COLLECTED MATERIAL:
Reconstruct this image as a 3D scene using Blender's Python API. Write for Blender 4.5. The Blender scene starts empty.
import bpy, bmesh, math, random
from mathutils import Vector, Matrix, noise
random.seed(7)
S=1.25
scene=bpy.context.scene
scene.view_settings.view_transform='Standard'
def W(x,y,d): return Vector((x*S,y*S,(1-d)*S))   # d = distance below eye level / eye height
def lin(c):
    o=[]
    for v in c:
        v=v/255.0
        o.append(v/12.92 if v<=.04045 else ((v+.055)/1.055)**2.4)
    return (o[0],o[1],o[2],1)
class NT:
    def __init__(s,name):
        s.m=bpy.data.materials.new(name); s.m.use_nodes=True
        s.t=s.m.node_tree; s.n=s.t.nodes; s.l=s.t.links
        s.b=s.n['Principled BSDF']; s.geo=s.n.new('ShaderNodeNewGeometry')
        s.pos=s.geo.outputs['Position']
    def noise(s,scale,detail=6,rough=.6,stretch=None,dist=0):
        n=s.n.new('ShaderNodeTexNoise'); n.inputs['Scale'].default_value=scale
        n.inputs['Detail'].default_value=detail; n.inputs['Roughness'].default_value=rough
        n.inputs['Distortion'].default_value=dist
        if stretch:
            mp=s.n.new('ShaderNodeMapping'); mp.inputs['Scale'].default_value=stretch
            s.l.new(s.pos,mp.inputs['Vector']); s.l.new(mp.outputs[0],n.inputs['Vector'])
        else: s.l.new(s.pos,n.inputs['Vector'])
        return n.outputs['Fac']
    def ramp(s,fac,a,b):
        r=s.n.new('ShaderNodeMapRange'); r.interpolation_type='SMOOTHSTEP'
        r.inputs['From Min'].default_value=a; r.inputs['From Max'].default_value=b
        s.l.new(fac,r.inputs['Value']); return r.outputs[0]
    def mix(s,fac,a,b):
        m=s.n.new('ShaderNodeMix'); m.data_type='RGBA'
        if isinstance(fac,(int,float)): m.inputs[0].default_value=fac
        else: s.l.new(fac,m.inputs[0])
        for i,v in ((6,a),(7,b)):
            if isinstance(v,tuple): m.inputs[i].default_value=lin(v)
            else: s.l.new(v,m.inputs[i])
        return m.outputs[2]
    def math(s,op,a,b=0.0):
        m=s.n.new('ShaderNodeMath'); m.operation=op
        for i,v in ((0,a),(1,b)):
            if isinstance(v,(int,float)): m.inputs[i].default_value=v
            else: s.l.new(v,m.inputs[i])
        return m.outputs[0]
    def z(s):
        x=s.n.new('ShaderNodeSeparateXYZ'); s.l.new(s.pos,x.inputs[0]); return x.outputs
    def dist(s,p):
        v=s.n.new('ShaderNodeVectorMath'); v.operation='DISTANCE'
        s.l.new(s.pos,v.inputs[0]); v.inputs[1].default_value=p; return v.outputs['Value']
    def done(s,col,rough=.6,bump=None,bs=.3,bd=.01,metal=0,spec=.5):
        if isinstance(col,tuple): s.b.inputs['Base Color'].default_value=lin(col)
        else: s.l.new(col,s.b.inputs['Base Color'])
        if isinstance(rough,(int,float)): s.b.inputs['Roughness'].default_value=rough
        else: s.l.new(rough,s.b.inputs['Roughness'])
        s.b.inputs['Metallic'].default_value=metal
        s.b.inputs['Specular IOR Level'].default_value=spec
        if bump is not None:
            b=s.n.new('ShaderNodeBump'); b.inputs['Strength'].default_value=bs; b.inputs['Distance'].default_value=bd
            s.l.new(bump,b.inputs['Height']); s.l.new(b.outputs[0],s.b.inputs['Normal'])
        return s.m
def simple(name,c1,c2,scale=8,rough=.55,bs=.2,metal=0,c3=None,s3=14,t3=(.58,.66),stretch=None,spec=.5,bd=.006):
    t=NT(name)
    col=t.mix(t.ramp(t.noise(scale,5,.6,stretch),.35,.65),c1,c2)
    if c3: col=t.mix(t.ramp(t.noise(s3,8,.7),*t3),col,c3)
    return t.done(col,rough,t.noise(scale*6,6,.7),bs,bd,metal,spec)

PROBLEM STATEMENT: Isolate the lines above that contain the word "scene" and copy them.

OUTPUT FOR THIS TASK:
Reconstruct this image as a 3D scene using Blender's Python API. Write for Blender 4.5. The Blender scene starts empty.
scene=bpy.context.scene
scene.view_settings.view_transform='Standard'